Proposal for the Lincoln Memorial by John Russell Pope, 1912. Courtesy National Archives.

The exhibition itself was relatively simple, and the objects were hung like an art gallery with a few cases for models and other books scattered throughout the gallery. There were also some media pieces for the more contemporary design showcases that included animations and digital presentations. It was organized in categories without a specific chronological order, which made it easier I think for visitors to get a sense of how design itself as a process has changed over time.

Competition entry for the Library of Congress by Alexander R. Esty, c. 1880. Courtesy Library of Congress.

This exhibition was also particularly of interest for me because one of my friends from the same graduate program in Exhibition Design worked on it. There was a lot of work that went into the exhibition and the quality of the objects and subject matter definitely reflect it.

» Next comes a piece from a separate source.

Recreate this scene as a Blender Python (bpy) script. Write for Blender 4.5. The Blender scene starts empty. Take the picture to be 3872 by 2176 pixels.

Preliminary proposal for the National Cultural Center (later Kennedy Center), Edward Durell Stone, 1959. Courtesy University of Arkansas Libraries, Fayetteville.

In a city that is so well known for its aura and sense of permanence and stability, Unbuilt Washington gives visitors to Washington he chance to for a moment reconsider the monumental structures that create its landscape, reminding us that behind the marble facades are ideas and inspiration that were all part of a creative design process.

Unbuilt Washington is on view at the National Building Museum in Washington, DC until May 28, 2012.